Five years ago, World of Warcraft became my social outlet.
I paid $15.00 / month so that I could log into a virtual world and be connected to other people without the social anxiety of having to face them in real life. It started out simple enough. I played for an hour here and there. By the end of the first month I was playing upwards to four to five hours a day. By the end of my fourth year playing, I could easily spend ten to twelve hours a day during the weekends. I would get up two hours early on work days just to log in for a bit and get that social fix that I needed. I was more comfortable interacting with a fantasy world than I was interacting with the world around me.
Im changing that.
Im taking myself way out of my comfort zone on a daily basis because this LCJ just isnt about losing weight. Its about making Life Changes to becoming a healthier person: Physically, mentally and emotionally. For some people it really is just about losing some weight. A little change in the diet and add some exercise and that person is on the path to success. For me, if all I was doing was changing my diet and adding some exercise, I would fail miserably. Every decision / choice / thought I make / have must be done consciously. Even those decision / choices / thoughts that seem to keep me from moving forward. Ive had some bad days. Ive had some days where I needed a serious reality check but Ive learned to stay in the moment and then move on. I dont linger any longer on what I did to fail but rather what I can do to succeed. One bad decision / choice / thought is a) not bad and b) just a decision / choice / thought.

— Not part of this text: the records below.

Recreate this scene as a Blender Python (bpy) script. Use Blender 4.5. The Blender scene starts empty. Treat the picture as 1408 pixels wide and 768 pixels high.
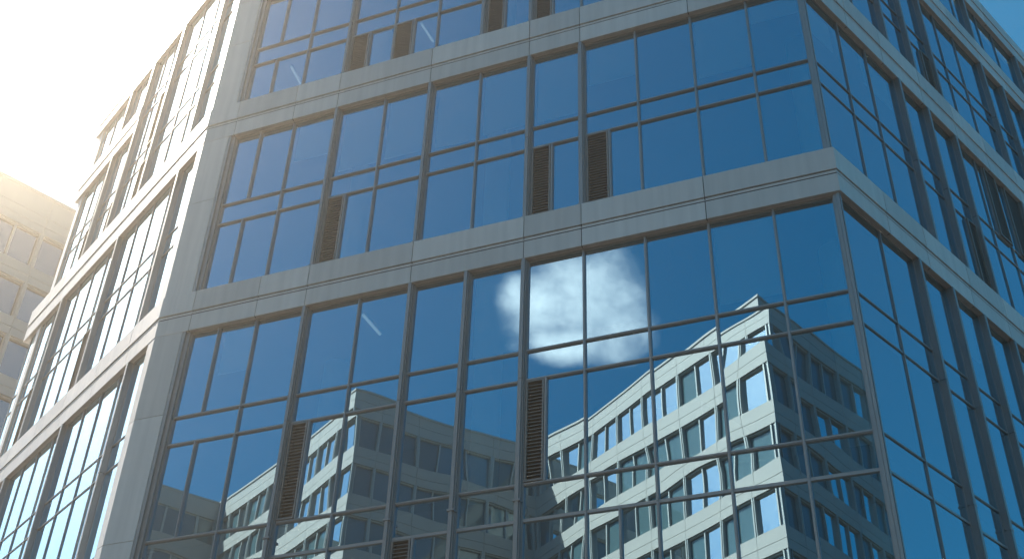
import bpy, bmesh, math, random
from mathutils import Matrix, Vector, noise as mnoise
R = math.radians
C = bpy.context.scene.collection
sc = bpy.context.scene
rng = random.Random(7)

# ------------------------------------------------------------------ camera, sky, sun, exposure
EYE = Vector((0.576, -14.0, 1.6))
YAW, PITCH, ROLL = R(-22.2928), R(37.1098), R(2.0330)
fwd = Vector((math.sin(YAW)*math.cos(PITCH), math.cos(YAW)*math.cos(PITCH), math.sin(PITCH)))
rgt = Vector((math.cos(YAW), -math.sin(YAW), 0.0))
up = rgt.cross(fwd)
r2 = rgt*math.cos(ROLL) + up*math.sin(ROLL)
u2 = -rgt*math.sin(ROLL) + up*math.cos(ROLL)
cam_data = bpy.data.cameras.new("camera")
cam = bpy.data.objects.new("camera", cam_data)
C.objects.link(cam)
m = Matrix((r2, u2, -fwd)).transposed().to_4x4()
m.translation = EYE
cam.matrix_world = m
cam_data.sensor_width = 36.0
cam_data.lens = 1648.85/1408*36
cam_data.clip_start = 0.1
cam_data.clip_end = 3000
sc.camera = cam

SUN_AZ, SUN_EL = R(-69), R(47)          # azimuth from +Y, clockwise
SUN_STRENGTH, SKY_STRENGTH, EXPOSURE = 5.0, 0.055, 1.4
HAZE, HAZE_G = 0.0018, 0.87
sun_dir = Vector((math.sin(SUN_AZ)*math.cos(SUN_EL), math.cos(SUN_AZ)*math.cos(SUN_EL), math.sin(SUN_EL)))
sd = bpy.data.lights.new("sun", 'SUN')
sd.energy = SUN_STRENGTH
sd.angle = R(0.5)
sd.color = (1.0, 0.90, 0.76)
sun = bpy.data.objects.new("sun", sd)
C.objects.link(sun)
sun.rotation_euler = (-sun_dir).to_track_quat('-Z', 'Y').to_euler()
sun.location = (-60, 20, 80)

world = bpy.data.worlds.new("World")
sc.world = world
world.use_nodes = True
nt = world.node_tree
nt.nodes.clear()


def N(t, kind, **kw):
    n = t.nodes.new(kind)
    for k, v in kw.items():
        setattr(n, k, v)
    return n


def math_n(t, op, a, b=None, c=None, clamp=False):
    n = t.nodes.new('ShaderNodeMath')
    n.operation = op
    n.use_clamp = clamp
    for i, v in enumerate((a, b, c)):
        if v is None:
            continue
        if isinstance(v, (int, float)):
            n.inputs[i].default_value = v
        else:
            t.links.new(v, n.inputs[i])
    return n.outputs[0]


sky = N(nt, 'ShaderNodeTexSky', sky_type='NISHITA', sun_disc=False, sun_elevation=SUN_EL,
        sun_rotation=SUN_AZ, altitude=100.0, air_density=1.0, dust_density=1.5, ozone_density=5.0)
tc = N(nt, 'ShaderNodeTexCoord')
# one fair-weather cloud hanging in the sky opposite the sun, with a thin veil round it
c_az, c_el = R(180+18.4), R(36.2)
cd = Vector((math.sin(c_az)*math.cos(c_el), math.cos(c_az)*math.cos(c_el), math.sin(c_el)))
ct = Vector((math.cos(c_az), -math.sin(c_az), 0))         # towards larger azimuth
cu = ct.cross(cd)


def dot_n(v):
    n = N(nt, 'ShaderNodeVectorMath', operation='DOT_PRODUCT')
    nt.links.new(tc.outputs['Generated'], n.inputs[0])
    n.inputs[1].default_value = v
    return n.outputs['Value']


dd = math_n(nt, 'MAXIMUM', dot_n(cd), 0.05)
px = math_n(nt, 'DIVIDE', dot_n(ct), dd)
py = math_n(nt, 'DIVIDE', dot_n(cu), dd)
front = math_n(nt, 'GREATER_THAN', dot_n(cd), 0.2)
comb = N(nt, 'ShaderNodeCombineXYZ')
nt.links.new(px, comb.inputs[0])
nt.links.new(py, comb.inputs[1])


def noise_n(scale, detail, rough, off):
    mp = N(nt, 'ShaderNodeMapping')
    mp.inputs['Location'].default_value = off
    nt.links.new(comb.outputs[0], mp.inputs['Vector'])
    n = N(nt, 'ShaderNodeTexNoise')
    n.inputs['Scale'].default_value = scale
    n.inputs['Detail'].default_value = detail
    n.inputs['Roughness'].default_value = rough
    nt.links.new(mp.outputs[0], n.inputs['Vector'])
    return n.outputs['Fac']


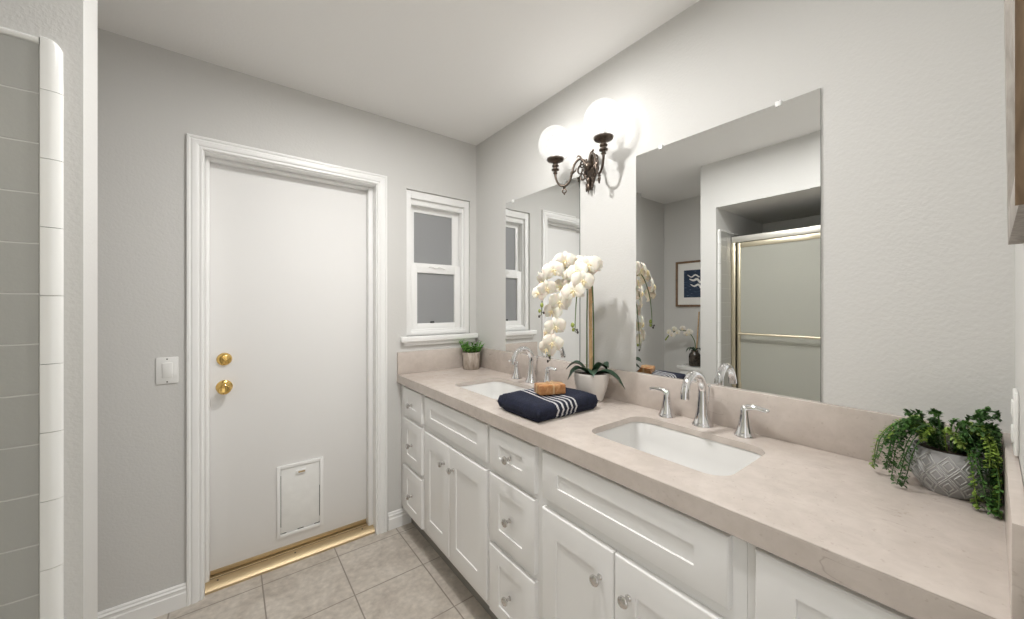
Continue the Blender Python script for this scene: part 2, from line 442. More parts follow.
# baseboards with a stepped top
def baseboard(name, pts, out):
    """pts: two floor points; out: unit vector into the room"""
    a, c = Vector((*pts[0], 0)), Vector((*pts[1], 0)); o = Vector((*out, 0)); b = BM()
    prof = [(0, 0), (0.014, 0), (0.014, 0.062), (0.0105, 0.066), (0.0105, 0.076), (0.013, 0.079), (0.013, 0.083), (0.008, 0.088), (0.008, 0.095), (0.004, 0.1), (0, 0.1)]
    loft(b, [[p + o * d + Vector((0, 0, z)) for d, z in prof] for p in (a, c)])
    return struct(obj(name, b, M['trim'], angle=25))
baseboard('baseboard_back', ((TW, DW), (-0.1525, DW)), (0, -1))
baseboard('baseboard_right', ((0.7465, DW), (0.888, DW)), (0, -1))
baseboard('baseboard_left', ((TW, PY1), (LW, PY1)), (0, 1))

# ------------------------------------------------------------------ door casing and jamb, door, threshold
CI = (-0.0965, 0.683, 2.043)              # casing inner edges
def casing_sweep(b, prof, x0, x1, zt):
    rows = []
    for wd, d in prof:
        y = DW - d
        rows.append([(x0 - wd, y, 0), (x0 - wd, y, zt + wd), (x1 + wd, y, zt + wd), (x1 + wd, y, 0)])
    V = [[b.verts.new(p) for p in r] for r in rows]; n = len(V)
    for i in range(n):
        a, c = V[i], V[(i + 1) % n]
        for k in range(3): b.faces.new((a[k], a[k + 1], c[k + 1], c[k]))
    b.faces.new([V[i][0] for i in range(n)]); b.faces.new([V[i][3] for i in range(n)])
b = BM()
casing_sweep(b, [(0, 0), (0, 0.009), (0.003, 0.011), (0.008, 0.011), (0.010, 0.0085), (0.013, 0.0085), (0.016, 0.0125), (0.026, 0.0155), (0.036, 0.0155), (0.040, 0.0125),
                 (0.043, 0.0125), (0.046, 0.0165), (0.053, 0.0165), (0.0565, 0.013), (0.0565, 0)], *CI)
casing = struct(obj('trim_1', b, M['trim'], angle=20))
b = BM()                                                    # jamb liners
box(b, DO[0], -0.0915, DW, YB, 0, DO[2]); box(b, 0.678, DO[1], DW, YB, 0, DO[2]); box(b, -0.0915, 0.678, DW, YB, 2.038, DO[2])
obj('door_jamb', b, M['trim'], casing)['kind'] = 'structure'
SY = 2.29                                                   # door face
b = BM()
box(b, -0.0915, -0.0755, SY - 0.04, SY - 0.001, 0.0, 2.038, 0.003); box(b, 0.652, 0.678, SY - 0.045, SY - 0.001, 0.0, 2.038, 0.003); box(b, -0.0755, 0.652, SY - 0.04, SY - 0.001, 2.021, 2.038, 0.003)
obj('door_stop', b, M['trim'], casing)['kind'] = 'structure'
door = bpy.data.objects.new('door_1', None); COL.objects.link(door); door.location = (0.29, SY + 0.022, 0.034); door['kind'] = 'structure'
obj('door_slab', bx(-0.0885, 0.675, SY, SY + 0.044, 0.034, 2.034, 0.002), M['door'], door)
sw = BM(); box(sw, -0.074, 0.651, SY - 0.005, SY, 0.036, 0.055, 0.001)
obj('door_sweep', sw, M['gold'], door, angle=25)
RX = Matrix.Rotation(PI / 2, 3, 'X')                        # +z -> -y (out of the door)
kx = -0.0205
kb = obj('door_knob', lathe(BM(), [(0.0, 0.0), (0.033, 0.0), (0.033, 0.004), (0.028, 0.009), (0.014, 0.012), (0.0115, 0.016), (0.0115, 0.030), (0.020, 0.036), (0.0275, 0.046), (0.0285, 0.053), (0.025, 0.060), (0.017, 0.064), (0.013, 0.0625), (0.0, 0.062)], (kx, SY, 0.936), 32, RX), M['brass'], door)
db = obj('deadbolt', lathe(BM(), [(0.0, 0.0), (0.0305, 0.0), (0.0305, 0.006), (0.026, 0.014), (0.019, 0.017), (0.0, 0.017)], (kx, SY, 1.072), 32, RX), M['brass'], door)
t = bx(-0.005, 0.005, -0.016, 0.016, -0.006, 0.009, 0.003); bmesh.ops.rotate(t, verts=t.verts[:], cent=(0, 0, 0), matrix=RX)
bmesh.ops.rotate(t, verts=t.verts[:], cent=(0, 0, 0), matrix=Matrix.Rotation(-0.7, 3, 'Y')); bmesh.ops.translate(t, verts=t.verts[:], vec=(kx, SY - 0.020, 1.072))
obj('thumb_turn', t, M['brass'], db)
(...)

One of the hardest parts of this LCJ is leaving the fantasy world (the proverbial tennis ball/wall) and putting myself out into the real world and learning how to be an active part of my community (Im the adult intervening now). Ive met some pretty awesome people along the way and get to share my story with some of them.
Yesterday I shared my story with Abe.
Ive watched Abe for quite a while at the gym. Hes a very heavy man. In the beginning he would get there super early in the morning and head straight for the treadmill. Hoodie and all. He wouldnt make eye contact with anyone. Come down the stairs, step on the treadmill, look straight ahead and then immediately vacate the premises when finished. The cool thing about Abe? He comes back day after day. He hopped on that treadmill for close to two months and just recently started working out with a trainer. Yesterdays workout with the Godfather was especially brutal. Halfway through our hour together I needed to take a lap around the gym to get my sh*t together and I noticed two things about Abe:
He was using a weight machine.
He wasnt wearing a hoodie.
I walked past him and thought this is the moment Ive been waiting for. I turned around, walked up to him and said Im really proud of you for not wearing your hoodie in here. I know its a hard step to take and I just wanted you to know that I know its a hard step to take. He laughed and said his trainer makes him take it off and that he didnt think anyone would notice.
Oh I noticed all right.
I didnt have much time to talk to him because Godfather wanted to get back to kicking my ass like no ones business but we exchanged names and that brief but very important acknowledgement that were part of the same battle. Every time I see him now Im going to make sure to say hello. He doesnt realize it but hes a soldier in my army now.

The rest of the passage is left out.